REQUEST:
Skipping all pictures, set down the lines of the listing from the first through the one with "R = math.radians".

RECORDED DATA:
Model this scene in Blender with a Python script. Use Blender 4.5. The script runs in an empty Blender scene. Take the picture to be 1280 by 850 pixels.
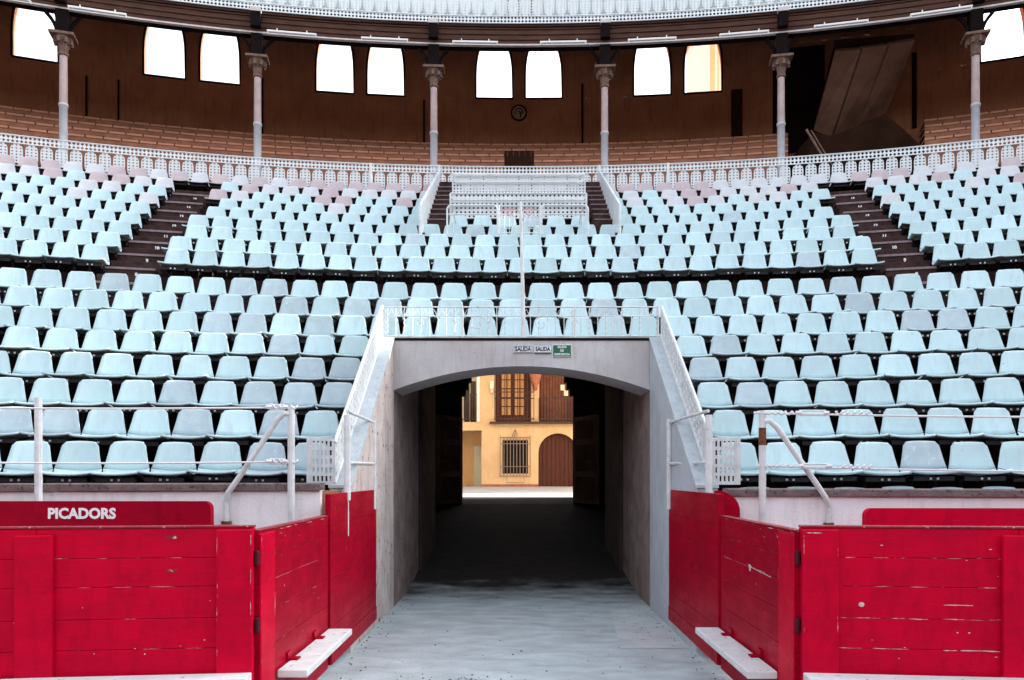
import bpy, math, random
from mathutils import Vector, Matrix, noise
random.seed(7)
C = bpy.context.scene.collection
S = bpy.context.scene
R = math.radians

# ------------------------------------------------------------------ camera
cam_d = bpy.data.cameras.new('camera')
cam = bpy.data.objects.new('camera', cam_d); C.objects.link(cam)
cam.location = (-0.07, 0.0, 1.75); cam.rotation_euler = (R(90), 0, 0)
cam_d.sensor_width = 36; cam_d.lens = 27.0
cam_d.shift_x = -6/1280; cam_d.shift_y = 170/1280
cam_d.clip_start = 0.05; cam_d.clip_end = 3000
S.camera = cam
S.render.resolution_x = 1024; S.render.resolution_y = 680
# ------------------------------------------------------------------ world and sun
SUN_EL, SUN_AZ = 24.0, 66.0          # azimuth from +Y towards +X
w = bpy.data.worlds.new('World'); S.world = w; w.use_nodes = True
nt = w.node_tree; bg = nt.nodes['Background']
sky = nt.nodes.new('ShaderNodeTexSky'); sky.sky_type = 'NISHITA'; sky.sun_disc = False
sky.sun_elevation = R(SUN_EL); sky.sun_rotation = R(SUN_AZ)
sky.air_density = 1.0; sky.dust_density = 3.5; sky.ozone_density = 2.0
hsv = nt.nodes.new('ShaderNodeHueSaturation'); hsv.inputs['Saturation'].default_value = 0.30
nt.links.new(sky.outputs[0], hsv.inputs['Color']); nt.links.new(hsv.outputs[0], bg.inputs[0]); bg.inputs[1].default_value = 0.15
sl = bpy.data.lights.new('sun', 'SUN'); sl.energy = 3.0; sl.angle = R(0.6); sl.color = (1.0, 0.93, 0.82)
so = bpy.data.objects.new('sun', sl); C.objects.link(so)
sd = Vector((math.sin(R(SUN_AZ))*math.cos(R(SUN_EL)), math.cos(R(SUN_AZ))*math.cos(R(SUN_EL)), math.sin(R(SUN_EL))))
so.rotation_euler = sd.to_track_quat('Z', 'Y').to_euler(); so.location = sd*200
S.view_settings.view_transform = 'Standard'; S.view_settings.look = 'None'
S.view_settings.exposure = 2.42; S.view_settings.gamma = 1.0; S.view_settings.use_curve_mapping = False
if hasattr(S, 'cycles'):
    S.cycles.max_bounces = 6; S.cycles.diffuse_bounces = 4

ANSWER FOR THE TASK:
Model this scene in Blender with a Python script. Use Blender 4.5. The script runs in an empty Blender scene. Take the picture to be 1280 by 850 pixels.
import bpy, math, random
from mathutils import Vector, Matrix, noise
random.seed(7)
C = bpy.context.scene.collection
S = bpy.context.scene
R = math.radians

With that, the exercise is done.